Give the number of lines in the listing that hold the word "this". Write nothing but that number.
◇ ◇ ◇ ◇ ◇
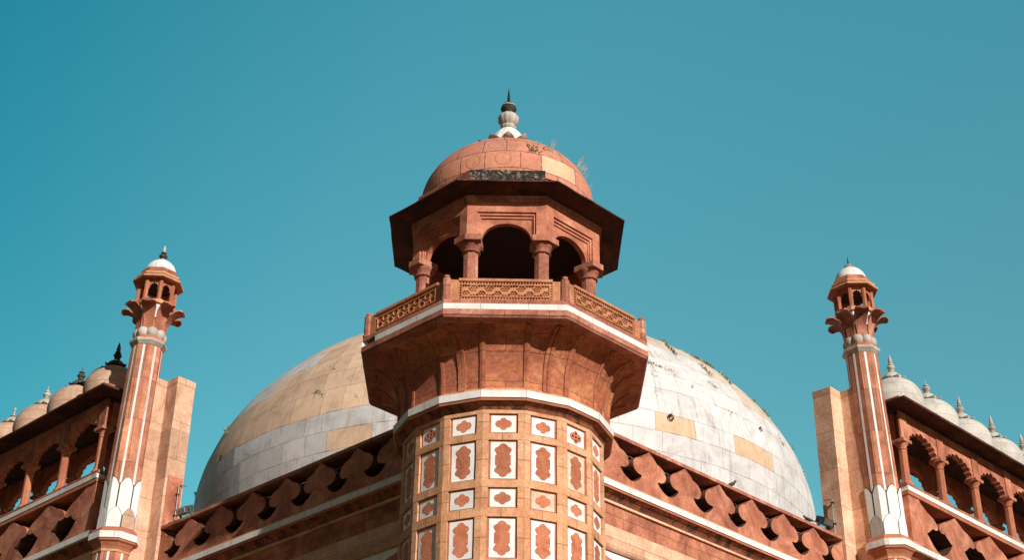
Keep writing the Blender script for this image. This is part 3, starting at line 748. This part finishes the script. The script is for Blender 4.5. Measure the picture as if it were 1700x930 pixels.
def minaret(s):
    global ZMAP
    ZMAP = (STAGES, 0.0 if s > 0 else -0.12)
    o = minaret_(s); ZMAP = None
    # the old shafts lean in a little towards the building's corner
    o.rotation_euler.y = -s*(0.028 if s > 0 else 0.022); o.location.x += s*(0.498 if s > 0 else 0.345)
    return o
def minaret_(s):
    x, y = s*10.122, 8.747
    lab = ('slender octagonal minaret right of the dome, topped by a needle finial' if s > 0 else 'slender octagonal minaret left of the dome, topped by bulb and pale cone finial')
    t = thing('minaret', (x, y, GZ), lab, 'minaret', 'striped minarets with kiosk tops')
    def ng(name, mat, prof, par=t, n=8, wob=0.0, **k): b = MB(); b.ngon(prof, n, 0, x, y, **k); return b.build(name, mat, par, wob=wob)
    ng('lower_shaft', M['minaret_red'], [(0.60, GZ), (0.60, 3.0), (0.46, 3.05), (0.455, 14.12)], wob=0.0)
    ng('base_cove', M['red_plain'], [(0.47, 14.10), (0.49, 14.17), (0.55, 14.27), (0.605, 14.31), (0.605, 14.36)])
    ng('tan_fillet', M['orange'], [(0.475, 14.04), (0.485, 14.10)])
    ng('marble_ring', M['marble'], [(0.632, 14.37), (0.637, 14.55)], wob=0.006)
    ng('plinth', M['red_plain'], [(0.60, 14.552), (0.56, 14.64), (0.52, 14.67)])
    sa = lambda z: 0.462 - (z-14.67)*0.0098
    ng('shaft', M['minaret_red'], [(sa(14.67), 14.67), (sa(20.02), 20.14)], cap0=False)
    # white stripes on each face, above and below
    for z0, z1 in ((15.95, 20.13), (8.0, 14.04)):
        b = MB()
        for k in range(8):
            f = face_frame(k, 8, x, y)
            a0, a1 = (sa(z0)+0.007, sa(z1)+0.007) if z0 > 10 else (0.462, 0.462)
            h = 0.030
            b.add([f(-h, z0, a0-0.02), f(h, z0, a0-0.02), f(h, z1, a1-0.02), f(-h, z1, a1-0.02), f(-h, z0, a0), f(h, z0, a0), f(h, z1, a1), f(-h, z1, a1)],
                  [(0,3,2,1), (4,5,6,7), (0,1,5,4), (1,2,6,5), (2,3,7,6), (3,0,4,7)])
        b.build('marble_stripes', M['marble'], t)
    # lotus petals round the foot, wrapped over the arrises
    def petal_ring(z0, z1, off, a_out, mat, name, zt):
        for k in range(8):
            b = MB(); N2 = 12
            for sdir_, kk in ((-1, k), (1, k+1)):
                f = face_frame(kk, 8, x, y); pts = []
                hw = a_out*tan(PI/8)
                def edge(z):
                    u = min(1, max(0, (z-z0)/(z1-z0)))
                    tip = min(1.0, max(0.0, (z1-z)/zt)); return hw*(1-0.0)*(tip**0.55)
                zz = [z0 + (z1-zt-z0)*i/3 for i in range(3)] + [z1-zt + zt*i/8 for i in range(9)]
                for mi, grow_, aa in ((1, 0.0, a_out), (0, 0.016, a_out+0.010)):
                    vs = []; 
                    for z in zz:
                        e_ = edge(z)
                        e_ = max(0.0, e_ - grow_); 
                        if mi == 0 and z > z1-0.06: e_ = min(e_, 0.02*(z1-0.04-z)/0.04 if z < z1-0.04 else 0)
                        # the petal hugs the arris on the side of this half
                        c0 = f(-sdir_*aa*tan(PI/8), z, aa); c1 = f(-sdir_*(aa*tan(PI/8) - e_), z, aa)
                        vs += [c0, c1]
                    fs = [(2*i, 2*i+1, 2*i+3, 2*i+2) for i in range(len(zz)-1)]
                    b.add(vs, fs, mi)
            b.build(name, [mat(k), M['inlay_line']], t, recalc=False)
    petal_ring(15.0, 16.12, 0, 0.474, lambda k: M['marble_plate'], 'upper_petal', 0.25)
    def lower_mat(k):
        if s > 0: return M['marble_grey'] if k == 7 else M['marble_plate']
        return M['buff_dome'] if k == 1 else M['marble_plate']
    # lower row sits on the faces
    for k in range(8):
        f = face_frame(k, 8, x, y); b = MB()
        for mi, d, aa in ((1, 0.0, 0.490), (0, 0.015, 0.498)):
            hw = 0.484*tan(PI/8) - d
            prof = [(-hw, 14.672), (hw, 14.672), (hw, 15.02)] + [(hw*(1-(i/8))**0.55, 15.02 + (0.27-d)*(i/8)) for i in range(1, 8)] + [(0, 15.29-d)] + [(-hw*(1-(i/8))**0.55, 15.02 + (0.27-d)*(i/8)) for i in range(7, 0, -1)] + [(-hw, 15.02)]
            b.prism(f, prof, aa-0.03, aa, (), mi)
        b.build('lower_petal', [lower_mat((k+8) % 8), M['inlay_line']], t)
    ng('marble_collar', M['marble_grey'], [(0.40, 20.15), (0.42, 20.17), (0.45, 20.21), (0.485, 20.25), (0.493, 20.28), (0.493, 20.325), (0.46, 20.345), (0.42, 20.35)])
    ng('neck', M['red'], [(0.42, 20.36), (0.41, 20.44), (0.36, 20.46), (0.38, 21.0), (0.48, 21.46)])
    for k in range(8):
        az = 2*PI*(k+0.5)/8; cx, cy = x + 0.305*sin(az), y - 0.305*cos(az); b = MB()
        b.lathe([(0.0, 20.395), (0.10, 20.41), (0.155, 20.46), (0.175, 20.55), (0.155, 20.64), (0.10, 20.70), (0.0, 20.72)], 18, cx, cy)
        b.build('marble_boss', M['marble_grey'], t, smooth=60)
    ng('white_panels', M['marble_plate'], [(0.415, 21.02), (0.515, 21.445)])
    for k in range(8):
        az = 2*PI*k/8; o_ = Vector((sin(az), -cos(az), 0)); t_ = Vector((cos(az), sin(az), 0)); b = MB()
        dy = random.uniform(-0.01, 0.01)
        path = [(0.395, 20.66, 0.125), (0.40, 20.85, 0.135), (0.42, 21.02, 0.15), (0.49, 21.17, 0.175), (0.565, 21.30, 0.195), (0.655, 21.385, 0.205), (0.74, 21.42, 0.205), (0.80, 21.42, 0.19), (0.845, 21.40, 0.16), (0.875, 21.37, 0.115), (0.89, 21.34, 0.06)]
        ls = []
        for i, (r_, z, w_) in enumerate(path):
            p = Vector((x, y, 0)) + o_*r_ + Vector((0, 0, z+dy))
            r2, z2, _ = path[min(i+1, len(path)-1)]; r1, z1, _ = path[max(i-1, 0)]
            tn = (o_*(r2-r1) + Vector((0, 0, z2-z1))).normalized(); nn = t_.cross(tn)      # outward and down
            if nn.dot(o_ - Vector((0, 0, 1))) < 0: nn = -nn
            th = 0.05; e_ = 0.012
            ls.append([p - t_*w_ + nn*e_, p - t_*w_*0.6 + nn*e_*0.35, p, p + t_*w_*0.6 + nn*e_*0.35, p + t_*w_ + nn*e_, p + t_*w_*0.92 + nn*(e_-th), p + t_*w_*0.6 + nn*(e_*0.35-th), p - nn*th, p - t_*w_*0.6 + nn*(e_*0.35-th), p - t_*w_*0.92 + nn*(e_-th)])
        b.rings(ls); b.build('curled_petal', M['red_weather'] if s > 0 else M['red'], t, smooth=50)
    ng('kiosk_floor', M['orange'], [(0.50, 21.46), (0.57, 21.48), (0.57, 21.56)], wob=0.004)
    # little kiosk
    for k in range(8):
        az = 2*PI*(k+0.5)/8; rc = 0.485/cos(PI/8); cx, cy = x + rc*sin(az)*0.97, y - rc*cos(az)*0.97
        b = MB(); b.ngon([(0.055, 21.56), (0.055, 22.20)], 6, az, cx, cy); b.build('kiosk_post', M['red_plain'], t)
        f = face_frame(k, 8, x, y); h = 0.47*tan(PI/8); b = MB()
        ar = multifoil(0.125, 21.93, 0.15, 5, cusp=0.022)
        b.prism(f, [(-h, 22.22), (-h, 21.90), (-0.15, 21.90)] + [(a, z) for a, z in ar[::-1]] + [(0.15, 21.90), (h, 21.90), (h, 22.22)], 0.43, 0.468)
        b.build('kiosk_arch', M['red_plain'], t)
    ng('kiosk_ceiling', M['hole'], [(0.42, 22.12), (0.42, 22.165)])  # black ceiling paints in the shade of the little kiosk
    ng('kiosk_roof_slab', M['red_plain'], [(0.40, 22.17), (0.52, 22.185), (0.665, 22.19), (0.67, 22.235), (0.58, 22.275), (0.50, 22.28)])
    ng('eave_edge', M['orange'], [(0.676, 22.203), (0.676, 22.238)])
    ng('drum_ledge', M['orange'], [(0.607, 22.292), (0.607, 22.322)])
    ng('drum', M['red'], [(0.60, 22.27), (0.60, 22.32), (0.585, 22.33), (0.50, 22.335), (0.49, 22.44), (0.46, 22.445)], wob=0.0)
    b = MB(); b.lathe([(0.455, 22.42)] + [(0.455*cos(i*PI/20), 22.44 + 0.40*sin(i*PI/20)) for i in range(0, 10)] + [(0.06, 22.84)], 32, x, y)
    cap = b.build('marble_cap', M['marble'], t, smooth=50)
    b = MB()
    if s > 0:
        b.lathe([(0.17, 22.80), (0.19, 22.825), (0.12, 22.86), (0.10, 22.88), (0.13, 22.90), (0.10, 22.935), (0.03, 22.95)], 20, x, y)
        b.build('finial_knob', M['marble_grey'], t, smooth=50)
        b = MB(); b.lathe([(0.022, 22.94), (0.020, 23.05), (0.004, 23.24)], 8, x, y); b.build('finial_spike', M['iron'], t)
    else:
        b.lathe([(0.13, 22.82), (0.10, 22.87), (0.05, 22.90), (0.03, 22.92)], 20, x, y, mi=0)
        b.build('finial_foot', M['marble_grey'], t, smooth=50)
        b = MB(); b.lathe([(0.03, 22.91), (0.07, 22.92), (0.115, 22.96), (0.12, 23.0), (0.07, 23.05), (0.04, 23.06), (0.08, 23.075), (0.08, 23.095), (0.03, 23.11)], 20, x, y)
        b.build('finial_knob', M['darkstone'], t, smooth=50)
        b = MB(); b.lathe([(0.03, 23.11), (0.055, 23.14), (0.05, 23.2), (0.025, 23.32), (0.004, 23.38)], 14, x, y); b.build('finial_spike', M['marble_grey'], t, smooth=50)
    return t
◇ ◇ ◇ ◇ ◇
→ Written response
2